### Supplied material
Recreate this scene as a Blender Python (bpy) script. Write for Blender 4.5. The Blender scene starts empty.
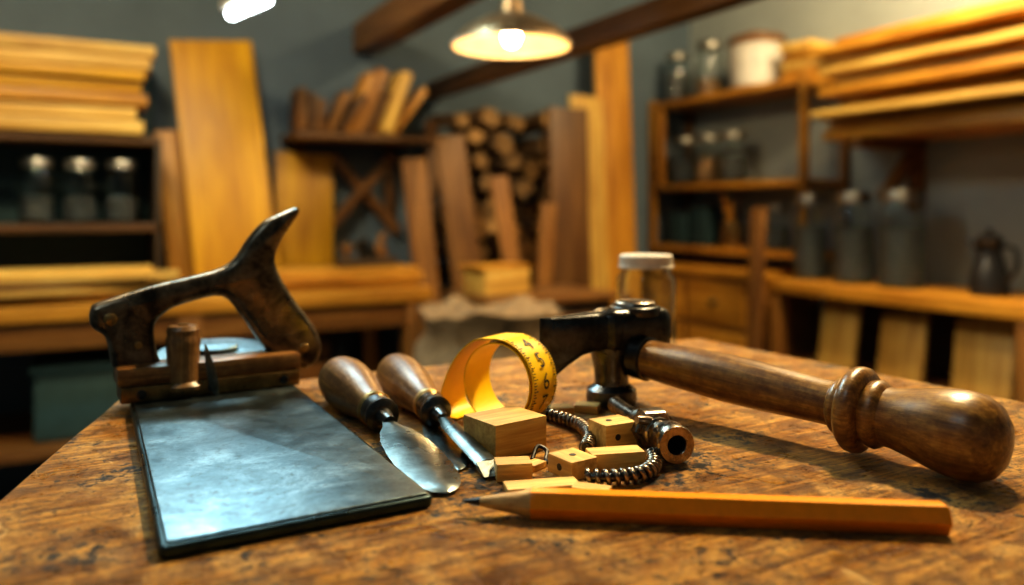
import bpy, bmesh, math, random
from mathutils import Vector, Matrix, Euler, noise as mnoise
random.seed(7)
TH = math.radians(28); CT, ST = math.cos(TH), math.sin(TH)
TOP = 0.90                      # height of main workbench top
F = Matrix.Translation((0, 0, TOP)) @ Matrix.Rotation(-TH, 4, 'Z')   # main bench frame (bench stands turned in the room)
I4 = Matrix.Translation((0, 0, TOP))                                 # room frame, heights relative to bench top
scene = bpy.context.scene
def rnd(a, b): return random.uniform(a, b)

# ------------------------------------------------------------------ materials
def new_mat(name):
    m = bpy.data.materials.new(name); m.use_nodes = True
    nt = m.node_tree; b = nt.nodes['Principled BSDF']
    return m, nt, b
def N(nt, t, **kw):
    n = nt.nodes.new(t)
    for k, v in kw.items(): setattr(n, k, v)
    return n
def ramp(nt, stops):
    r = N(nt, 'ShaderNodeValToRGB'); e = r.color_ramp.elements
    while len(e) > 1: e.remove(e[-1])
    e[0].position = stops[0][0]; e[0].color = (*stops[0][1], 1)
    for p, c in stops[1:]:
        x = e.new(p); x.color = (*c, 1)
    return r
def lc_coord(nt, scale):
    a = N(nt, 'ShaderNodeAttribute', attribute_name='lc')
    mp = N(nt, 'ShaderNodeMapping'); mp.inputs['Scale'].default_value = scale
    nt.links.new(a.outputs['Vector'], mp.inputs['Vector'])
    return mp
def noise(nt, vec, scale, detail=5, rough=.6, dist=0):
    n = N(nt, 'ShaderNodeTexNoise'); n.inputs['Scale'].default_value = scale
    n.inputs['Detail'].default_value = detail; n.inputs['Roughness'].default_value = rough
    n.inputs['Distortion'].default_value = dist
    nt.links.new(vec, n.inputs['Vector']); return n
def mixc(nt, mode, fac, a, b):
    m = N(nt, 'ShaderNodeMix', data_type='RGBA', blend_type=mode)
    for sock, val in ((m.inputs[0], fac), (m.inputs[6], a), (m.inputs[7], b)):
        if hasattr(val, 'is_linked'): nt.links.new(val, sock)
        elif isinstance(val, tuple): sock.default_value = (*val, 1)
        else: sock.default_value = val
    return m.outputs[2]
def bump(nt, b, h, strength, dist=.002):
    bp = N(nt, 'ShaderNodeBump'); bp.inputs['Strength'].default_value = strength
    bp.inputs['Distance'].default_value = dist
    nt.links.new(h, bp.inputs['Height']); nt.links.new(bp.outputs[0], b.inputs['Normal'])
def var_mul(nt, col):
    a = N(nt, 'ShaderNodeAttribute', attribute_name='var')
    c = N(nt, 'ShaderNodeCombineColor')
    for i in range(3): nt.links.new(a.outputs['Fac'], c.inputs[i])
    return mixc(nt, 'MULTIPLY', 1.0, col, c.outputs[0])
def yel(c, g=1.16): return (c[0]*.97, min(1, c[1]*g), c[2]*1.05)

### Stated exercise
The pictures should not be reproduced; quote all of the other material exactly.

### Output for this exercise
Recreate this scene as a Blender Python (bpy) script. Write for Blender 4.5. The Blender scene starts empty.
import bpy, bmesh, math, random
from mathutils import Vector, Matrix, Euler, noise as mnoise
random.seed(7)
TH = math.radians(28); CT, ST = math.cos(TH), math.sin(TH)
TOP = 0.90                      # height of main workbench top
F = Matrix.Translation((0, 0, TOP)) @ Matrix.Rotation(-TH, 4, 'Z')   # main bench frame (bench stands turned in the room)
I4 = Matrix.Translation((0, 0, TOP))                                 # room frame, heights relative to bench top
scene = bpy.context.scene
def rnd(a, b): return random.uniform(a, b)

# ------------------------------------------------------------------ materials
def new_mat(name):
    m = bpy.data.materials.new(name); m.use_nodes = True
    nt = m.node_tree; b = nt.nodes['Principled BSDF']
    return m, nt, b
def N(nt, t, **kw):
    n = nt.nodes.new(t)
    for k, v in kw.items(): setattr(n, k, v)
    return n
def ramp(nt, stops):
    r = N(nt, 'ShaderNodeValToRGB'); e = r.color_ramp.elements
    while len(e) > 1: e.remove(e[-1])
    e[0].position = stops[0][0]; e[0].color = (*stops[0][1], 1)
    for p, c in stops[1:]:
        x = e.new(p); x.color = (*c, 1)
    return r
def lc_coord(nt, scale):
    a = N(nt, 'ShaderNodeAttribute', attribute_name='lc')
    mp = N(nt, 'ShaderNodeMapping'); mp.inputs['Scale'].default_value = scale
    nt.links.new(a.outputs['Vector'], mp.inputs['Vector'])
    return mp
def noise(nt, vec, scale, detail=5, rough=.6, dist=0):
    n = N(nt, 'ShaderNodeTexNoise'); n.inputs['Scale'].default_value = scale
    n.inputs['Detail'].default_value = detail; n.inputs['Roughness'].default_value = rough
    n.inputs['Distortion'].default_value = dist
    nt.links.new(vec, n.inputs['Vector']); return n
def mixc(nt, mode, fac, a, b):
    m = N(nt, 'ShaderNodeMix', data_type='RGBA', blend_type=mode)
    for sock, val in ((m.inputs[0], fac), (m.inputs[6], a), (m.inputs[7], b)):
        if hasattr(val, 'is_linked'): nt.links.new(val, sock)
        elif isinstance(val, tuple): sock.default_value = (*val, 1)
        else: sock.default_value = val
    return m.outputs[2]
def bump(nt, b, h, strength, dist=.002):
    bp = N(nt, 'ShaderNodeBump'); bp.inputs['Strength'].default_value = strength
    bp.inputs['Distance'].default_value = dist
    nt.links.new(h, bp.inputs['Height']); nt.links.new(bp.outputs[0], b.inputs['Normal'])
def var_mul(nt, col):
    a = N(nt, 'ShaderNodeAttribute', attribute_name='var')
    c = N(nt, 'ShaderNodeCombineColor')
    for i in range(3): nt.links.new(a.outputs['Fac'], c.inputs[i])
    return mixc(nt, 'MULTIPLY', 1.0, col, c.outputs[0])
def yel(c, g=1.16): return (c[0]*.97, min(1, c[1]*g), c[2]*1.05)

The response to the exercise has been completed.